Este fue el primer libro de Hermann Hesse que leí. Era un libro esperado que llegó en el momento oportuno, lo cual no es un hecho frecuente. Yo era uno de los lectores a quien estaba destinada esa novela, que diría Borges.
Después vinieron otras obras del hijo del predicador pietista: “Bajo las ruedas”, “Demian”, “Sidarta”, que fue un best seller en aquella época, y “El último verano de Klingsor”.
Mis lecturas se detuvieron ahí hasta que, años más tarde, compré “El juego de los abalorios”. He intentado leer este libro en dos ocasiones. Si es verdad que a la tercera va la vencida, será cuestión de probar suerte una vez más. También es probable que, desde el segundo abordaje, el lector haya madurado lo suficiente para apreciar esa obra de título tan prometedor.
Igual que con este juego músico-matemático cuyo objetivo es desarrollar al máximo el potencial humano, me ha ocurrido con el encomiado “Lord Jim” de Joseph Conrad, del que entreveo su grandeza, pero que tampoco he conseguido leer completo en dos ocasiones.
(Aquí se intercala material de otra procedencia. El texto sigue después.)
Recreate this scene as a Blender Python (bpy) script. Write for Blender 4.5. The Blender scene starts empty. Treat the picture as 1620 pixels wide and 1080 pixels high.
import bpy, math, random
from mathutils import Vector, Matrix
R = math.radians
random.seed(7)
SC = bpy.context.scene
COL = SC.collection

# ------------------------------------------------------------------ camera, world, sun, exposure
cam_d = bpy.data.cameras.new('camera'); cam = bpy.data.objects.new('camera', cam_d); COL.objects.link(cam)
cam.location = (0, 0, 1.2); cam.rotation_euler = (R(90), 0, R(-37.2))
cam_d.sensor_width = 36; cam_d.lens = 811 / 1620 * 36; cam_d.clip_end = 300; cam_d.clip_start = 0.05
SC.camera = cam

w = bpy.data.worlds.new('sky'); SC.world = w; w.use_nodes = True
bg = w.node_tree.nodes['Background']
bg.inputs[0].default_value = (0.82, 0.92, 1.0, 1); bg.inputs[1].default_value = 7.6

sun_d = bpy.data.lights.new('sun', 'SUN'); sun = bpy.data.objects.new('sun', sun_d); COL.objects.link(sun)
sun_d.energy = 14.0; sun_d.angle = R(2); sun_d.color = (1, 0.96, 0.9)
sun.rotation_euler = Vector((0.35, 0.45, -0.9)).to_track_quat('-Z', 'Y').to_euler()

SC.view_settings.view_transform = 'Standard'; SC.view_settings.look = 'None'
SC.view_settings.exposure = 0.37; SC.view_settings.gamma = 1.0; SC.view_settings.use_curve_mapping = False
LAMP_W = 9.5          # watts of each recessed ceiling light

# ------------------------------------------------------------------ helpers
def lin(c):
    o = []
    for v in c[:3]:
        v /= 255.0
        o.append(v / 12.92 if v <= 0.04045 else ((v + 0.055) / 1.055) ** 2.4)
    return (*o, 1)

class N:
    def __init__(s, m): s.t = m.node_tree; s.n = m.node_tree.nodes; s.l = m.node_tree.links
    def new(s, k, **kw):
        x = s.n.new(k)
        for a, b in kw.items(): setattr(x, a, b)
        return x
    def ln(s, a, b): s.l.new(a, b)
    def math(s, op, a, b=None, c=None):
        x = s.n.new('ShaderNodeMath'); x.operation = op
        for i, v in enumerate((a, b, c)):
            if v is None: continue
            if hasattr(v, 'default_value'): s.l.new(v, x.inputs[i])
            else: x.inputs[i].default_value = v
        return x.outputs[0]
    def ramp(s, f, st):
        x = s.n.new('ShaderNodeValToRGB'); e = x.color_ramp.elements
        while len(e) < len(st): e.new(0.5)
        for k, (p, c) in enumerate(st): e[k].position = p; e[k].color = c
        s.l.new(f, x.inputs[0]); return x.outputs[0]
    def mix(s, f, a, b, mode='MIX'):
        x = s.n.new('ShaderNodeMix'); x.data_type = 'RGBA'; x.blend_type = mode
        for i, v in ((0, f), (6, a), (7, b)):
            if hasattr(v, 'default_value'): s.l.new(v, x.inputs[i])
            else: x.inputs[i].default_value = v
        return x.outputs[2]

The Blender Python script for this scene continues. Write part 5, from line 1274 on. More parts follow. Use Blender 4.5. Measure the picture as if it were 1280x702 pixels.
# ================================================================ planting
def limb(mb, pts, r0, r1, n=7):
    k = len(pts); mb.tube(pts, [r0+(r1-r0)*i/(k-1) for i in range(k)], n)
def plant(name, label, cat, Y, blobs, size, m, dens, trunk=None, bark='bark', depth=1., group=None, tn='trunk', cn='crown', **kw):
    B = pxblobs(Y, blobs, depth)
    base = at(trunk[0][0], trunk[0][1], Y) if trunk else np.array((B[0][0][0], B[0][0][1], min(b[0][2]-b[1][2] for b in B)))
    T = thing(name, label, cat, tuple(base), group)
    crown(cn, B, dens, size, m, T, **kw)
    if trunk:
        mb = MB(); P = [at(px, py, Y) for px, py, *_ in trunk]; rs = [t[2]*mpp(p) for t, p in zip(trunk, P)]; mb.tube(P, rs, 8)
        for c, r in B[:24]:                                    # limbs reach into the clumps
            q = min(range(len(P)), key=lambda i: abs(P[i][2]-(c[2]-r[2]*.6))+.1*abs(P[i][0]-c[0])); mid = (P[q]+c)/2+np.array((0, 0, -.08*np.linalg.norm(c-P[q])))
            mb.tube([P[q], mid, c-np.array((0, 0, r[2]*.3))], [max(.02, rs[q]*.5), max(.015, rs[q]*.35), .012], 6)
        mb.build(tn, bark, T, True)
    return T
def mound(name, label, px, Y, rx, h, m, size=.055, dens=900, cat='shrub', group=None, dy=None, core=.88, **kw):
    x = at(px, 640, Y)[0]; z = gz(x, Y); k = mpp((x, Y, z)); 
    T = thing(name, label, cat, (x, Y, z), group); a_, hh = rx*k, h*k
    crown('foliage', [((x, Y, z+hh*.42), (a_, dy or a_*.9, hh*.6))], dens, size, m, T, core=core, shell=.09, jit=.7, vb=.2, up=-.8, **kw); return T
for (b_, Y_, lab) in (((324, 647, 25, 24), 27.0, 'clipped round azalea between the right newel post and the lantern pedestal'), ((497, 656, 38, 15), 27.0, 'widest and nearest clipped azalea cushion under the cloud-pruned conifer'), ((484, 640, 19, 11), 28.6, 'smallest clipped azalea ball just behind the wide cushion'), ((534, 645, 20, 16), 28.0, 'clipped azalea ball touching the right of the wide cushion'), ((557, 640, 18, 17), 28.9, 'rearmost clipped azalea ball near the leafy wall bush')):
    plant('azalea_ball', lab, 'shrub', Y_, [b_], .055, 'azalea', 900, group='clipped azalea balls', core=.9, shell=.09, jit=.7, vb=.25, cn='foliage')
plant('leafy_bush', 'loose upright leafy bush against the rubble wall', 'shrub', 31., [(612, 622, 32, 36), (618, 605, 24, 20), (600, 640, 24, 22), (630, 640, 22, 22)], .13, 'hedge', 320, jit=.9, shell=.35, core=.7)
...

Cada libro aguarda a su lector. Y cada lector, en las diferentes etapas de su vida, aguarda un libro esclarecedor. Yo tuve la fortuna de encontrarlo a los veinte y un años. Fue “El lobo estepario”.
“En este sentido los “suicidas” se nos ofrecen como los atacados del sentimiento de la individuación, como aquella almas para las cuales ya no es fin de su vida sus propias perfección y evolución, sino su disolución, tornando a la madre, a Dios, al todo”.
“El lobo estepario estaba, según su propia apreciación, completamente fuera del mundo burgués, ya que no conocía ni vida familiar ni ambiciones sociales. Se sentía (…) como un individuo de disposiciones geniales y elevado sobre las pequeñas normas de la vida corriente. Despreciaba al hombre burgués y tenía a orgullo no serlo. No obstante, vivía en muchos aspectos de un modo enteramente burgués. (…)Le gustaba (…) sentirse extraburgués (…), pero no habitaba ni vivía nunca, por decirlo así, en los suburbios de la vida, donde no hay burguesía ya. (…) De esta manera reconocía y afirmaba siempre con una mitad de su ser y de su actividad lo que con la otra mitad negaba y combatía”.
“El hombre no es de ninguna manera un producto firme y duradero (…), es más bien un ensayo y una transición; no es otra cosa sino el puente estrecho y peligroso entre la naturaleza y el espíritu. Hacia el espíritu, hacia Dios, lo impulsa la determinación más íntima; hacia la naturaleza, en retorno a la madre, lo atrae el más íntimo deseo; entre ambos poderes vacila su vida temblando de miedo”.